En novembre 2016, alors que les Etats-Unis s’apprêtent à élire leur nouveau président, Claus Drexel se rend à Seligman pour tâter le pouls de cette Amérique pauvre et ordinaire. Enfin, presque ordinaire…
Après Jean-Baptiste Thoret et son We Blew It, c’est au tour de Claus Drexel de nous offrir sa vision sur l’« Amérique qui a voté Trump ». Et dans les deux films, une même ville à les honneurs : Seligman, Arizona. Présenté dans une séquence du film de Thoret, elle est au centre d’America. Si dans les personnages témoignant on retrouve notamment le même vieux barbier sympathique (mais qui vote Trump) que dans le film de Thoret, America s’étend plus sur cette ville, que Claus Drexel nous fait découvrir au travers notamment de beaux plans fixes presque photographiques. America présente une série d’habitants de Seligman, comme personnages types d’une Amérique profonde, rurale. Celle qui offrit à Donald Trump le poste suprême.
Main Street USA
Drexel nous laisse entendre qu’il a choisi Seligman presque par hasard, comme une ville parmi d’autres d’une Amérique déclassée. Comme on pourrait en trouver des centaines, en Arizona ou ailleurs. Mais Seligman est-elle si ordinaire que ça ? Déjà, et Drexel insiste beaucoup là-dessus, il est certain qu’elle ne l’a pas toujours été. Traversée par la Route 66, la mère de toutes les routes, Seligman a connu son heure de gloire. Une grande ville de passage, comme en témoigne ses nombreux hôtels. Autrefois des populations entières de laissés-pour-compte entamaient le grand voyage à travers des déserts de poussières vers l’eldorado californien. Certains ont planté leur tente sur le passage, trop fatigués pour aller plus loin, venant rejoindre les 400 habitants de Seligman.

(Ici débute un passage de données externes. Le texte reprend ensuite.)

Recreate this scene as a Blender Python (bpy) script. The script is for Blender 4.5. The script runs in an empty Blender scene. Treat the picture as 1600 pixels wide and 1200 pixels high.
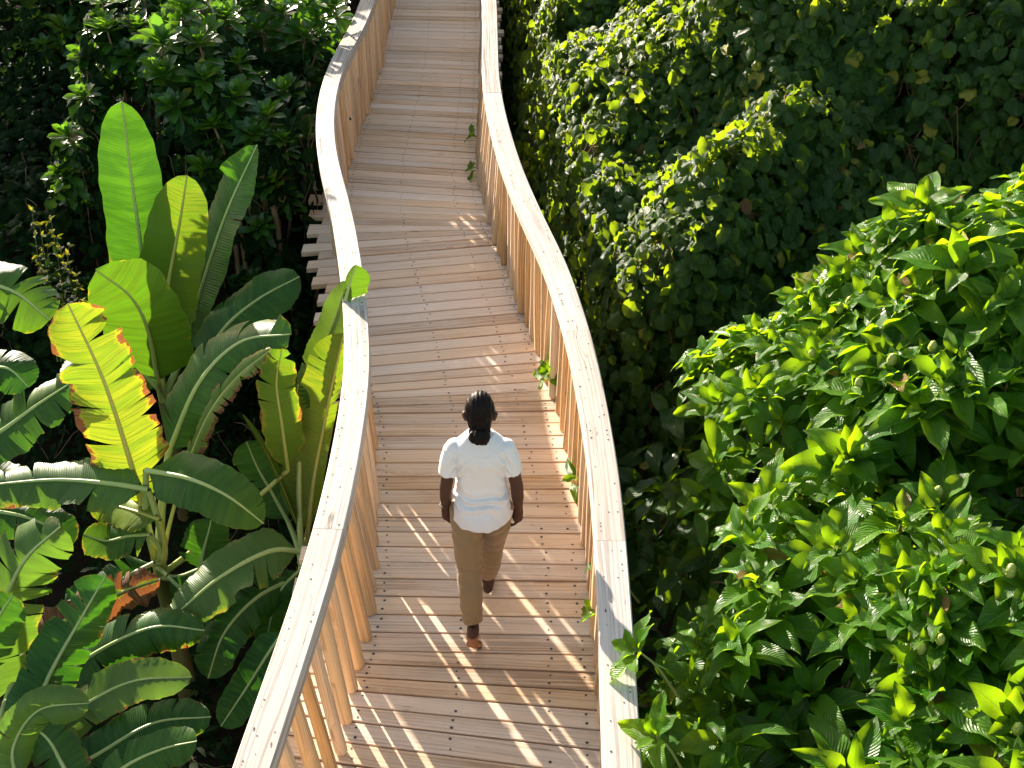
import bpy, bmesh, math, random
import numpy as np
from mathutils import Vector, Matrix, Euler, noise as mnoise
R=math.radians
random.seed(7); rng=np.random.default_rng(7)
SC=bpy.context.scene
COL=SC.collection

# ------------------------------------------------------------------ camera, sky, sun, exposure
CAM_H=5.27; CAM_A=R(35.0); CAM_F=1900.0
cam=bpy.data.cameras.new('camera'); camo=bpy.data.objects.new('camera',cam); COL.objects.link(camo)
cam.sensor_width=36; cam.lens=CAM_F/1600*36; cam.clip_end=500; cam.clip_start=.05
camo.location=(0,0,CAM_H); camo.rotation_euler=(R(90)-CAM_A,0,0)
SC.camera=camo
SUN_EL=R(16.0); SUN_AZ=R(-30)      # towards the sun: mostly +Y, a little -X
sdir=Vector((math.sin(SUN_AZ)*math.cos(SUN_EL), math.cos(SUN_AZ)*math.cos(SUN_EL), math.sin(SUN_EL)))
w=bpy.data.worlds.new('World'); SC.world=w; w.use_nodes=True
nt=w.node_tree; nt.nodes.clear()
sky=nt.nodes.new('ShaderNodeTexSky'); sky.sky_type='NISHITA'; sky.sun_disc=False
sky.sun_elevation=SUN_EL; sky.sun_rotation=SUN_AZ
bg=nt.nodes.new('ShaderNodeBackground'); bg.inputs[1].default_value=.12
wo=nt.nodes.new('ShaderNodeOutputWorld')
wb=nt.nodes.new('ShaderNodeMix'); wb.data_type='RGBA'; wb.blend_type='MULTIPLY'; wb.inputs[0].default_value=1; wb.inputs[7].default_value=(1,.90,.76,1)   # warm white balance
nt.links.new(sky.outputs[0],wb.inputs[6]); nt.links.new(wb.outputs[2],bg.inputs[0]); nt.links.new(bg.outputs[0],wo.inputs[0])
sl=bpy.data.lights.new('sun','SUN'); sl.energy=5; sl.angle=R(.5); sl.color=(1,.89,.74)
so=bpy.data.objects.new('sun',sl); COL.objects.link(so)
so.rotation_euler=sdir.to_track_quat('Z','Y').to_euler(); so.location=(-4,8,9)
SC.view_settings.view_transform='Standard'; SC.view_settings.look='None'
SC.view_settings.exposure=2.0; SC.view_settings.gamma=1; SC.view_settings.use_curve_mapping=False
SC.render.engine='CYCLES'
SC.cycles.max_bounces=8; SC.cycles.diffuse_bounces=3; SC.cycles.glossy_bounces=2
SC.cycles.transmission_bounces=4; SC.cycles.transparent_max_bounces=4
SC.cycles.use_denoising=True

def at(px,py,z=0.0):
    """where the sight line of a photo pixel meets the level z (used to read positions off the photo)"""
    c,s=math.cos(CAM_A),math.sin(CAM_A)
    u=(px-800)/CAM_F; v=(600-py)/CAM_F
    d=Vector((u,c+v*s,-s+v*c)); t=(z-CAM_H)/d.z
    return Vector((d.x*t,d.y*t,z))

# ------------------------------------------------------------------ helpers
def tag(o,label=None,cat=None,group=None,kind=None):
    if label: o['label']=label
    if cat: o['category']=cat
    if group: o['group']=group
    if kind: o['kind']=kind
    return o
def empty(name,loc=(0,0,0)):
    o=bpy.data.objects.new(name,None); COL.objects.link(o); o.location=loc; o.empty_display_size=.1
    return o
def link(name,me,mat=None,parent=None):
    o=bpy.data.objects.new(name,me); COL.objects.link(o)
    if mat is not None:
        for m in (mat if isinstance(mat,(list,tuple)) else [mat]): me.materials.append(m)
    if parent is not None:
        o.parent=parent; o.matrix_parent_inverse=Matrix.Translation(-Vector(parent.location))
    return o
def npmesh(name,V,F,uv=None,smooth=True,mi=None):
    """V (n,3), F (m,k) all faces same size k, uv (m*k,2)"""
    V=np.asarray(V,dtype=np.float32); F=np.asarray(F,dtype=np.int32)
    me=bpy.data.meshes.new(name); m,k=F.shape
    me.vertices.add(len(V)); me.vertices.foreach_set('co',V.ravel())
    me.loops.add(m*k); me.loops.foreach_set('vertex_index',F.ravel())
    me.polygons.add(m); me.polygons.foreach_set('loop_start',np.arange(0,m*k,k,dtype=np.int32))
    me.polygons.foreach_set('loop_total',np.full(m,k,dtype=np.int32))
    if mi is not None: me.polygons.foreach_set('material_index',np.asarray(mi,dtype=np.int32))
    if uv is not None:
        l=me.uv_layers.new(name='UVMap'); l.data.foreach_set('uv',np.asarray(uv,dtype=np.float32).ravel())
    me.update(calc_edges=True)
    me.polygons.foreach_set('use_smooth',np.full(m,bool(smooth)))
    return me
def bez(p,n):
    """smooth curve through the control points (Catmull-Rom), n samples"""
    P=np.array([tuple(q) for q in p],dtype=float)
    if len(P)==2: 
        t=np.linspace(0,1,n)[:,None]; return P[0]*(1-t)+P[1]*t
    Q=np.vstack([2*P[0]-P[1],P,2*P[-1]-P[-2]]); L=np.linalg.norm(np.diff(P,axis=0),axis=1)
    s=np.concatenate([[0],np.cumsum(L)]); out=[]
    for a in np.linspace(0,s[-1],n):
        i=min(max(int(np.searchsorted(s,a,side='right'))-1,0),len(P)-2); t=(a-s[i])/max(L[i],1e-9)
        p0,p1,p2,p3=Q[i],Q[i+1],Q[i+2],Q[i+3]
        out.append(.5*((2*p1)+(-p0+p2)*t+(2*p0-5*p1+4*p2-p3)*t*t+(-p0+3*p1-3*p2+p3)*t**3))
    return np.array(out)
def tubes(paths,radii,ns=6):
    """paths: list of (n,3); radii: list of arrays -> V,F (quads) closed off by tapering"""
    VV=[];FF=[];b=0
    for P,r in zip(paths,radii):
        P=np.asarray(P,float); n=len(P); r=np.broadcast_to(r,(n,))
        T=np.gradient(P,axis=0); T/=np.linalg.norm(T,axis=1)[:,None]+1e-9
        up=np.array([0,0,1.]) if abs(T[0][2])<.9 else np.array([1.,0,0])
        A=np.cross(T,up); A/=np.linalg.norm(A,axis=1)[:,None]+1e-9; B=np.cross(T,A)
        th=np.linspace(0,2*np.pi,ns,endpoint=False)
        V=P[:,None,:]+r[:,None,None]*(np.cos(th)[None,:,None]*A[:,None,:]+np.sin(th)[None,:,None]*B[:,None,:])
        idx=np.arange(n*ns).reshape(n,ns)+b
        F=np.stack([idx[:-1],np.roll(idx[:-1],-1,1),np.roll(idx[1:],-1,1),idx[1:]],-1).reshape(-1,4)
        VV.append(V.reshape(-1,3)); FF.append(F); b+=n*ns
    return np.vstack(VV),np.vstack(FF)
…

Mais aujourd’hui, la highway 66 n’est qu’un vieux souvenir un peu kitsch, quelque part entre le stigmate et le joyau archéologique. Remplacée par les aéroports et les freeways, la Route 66 n’attire guère plus à Seligman que quelques vieux motards et autres touristes internationaux. Ça suffit toutefois à faire sortir une ville de l’ordinaire, à donner comme on dit, un « dynamisme économique ». Les habitants le savent et portent tous fièrement casquette et T-Shirt « historical route 66 ».
Mais des villes le long de la Route 66, l’air de rien, Seligman en est peut-être la plus emblématique. John Lasseter dit s’en être inspiré pour créer Radiator Springs dans Cars. Il faut dire aussi que Seligman a le bel avantage de se situer à 1h30 de voiture du Grand Canyon, pile entre Phoenix et Las Vegas. Soit un stop de choix pour les road trip « Ouest Américain » des Tour Operator du monde entier. C’est, pour un parcours touristique classique, le bonus « Amérique authentique », sans détour, avec la route 66 comme caution Americana.
Avec America, Drexel nous offre une série de discours qui dressent un bilan simplifié de l’opinion politique pré-électorale white trash (avec ses poètes cow-boys, ses collectionneurs d’armes anti-immigration, ses vieux hippies et ses nihilistes), soulignée par de jolis plans de carte postale de cette Amérique redneck qu’on adore tous. Des discours parfois fascinants, variés, choquants ou raisonnés, et images lissées mais très belles font du documentaire sociologique de Drexel un film très efficace et pas désagréable. Mais il ne donne qu’une vision touristique de cette Amérique pauvre, très loin de celle des villes sinistrées de la Rust Belt où Trump a conquis le cœur des ouvriers licenciés de leurs usines délocalisées. C’est cette Amérique, de villes sans intérêts touristiques et qu’on ne voit jamais au cinéma qui a donné à un vague milliardaire télévisé les rennes du monde libre. Où sont les Lock Haven, Pennsylvanie ? Les Livingston, Montana ? Les Canton, Michigan ? Dans les urnes, partout. Au cinéma, nulle part. A la place, Seligman. Toujours et encore, Seligman.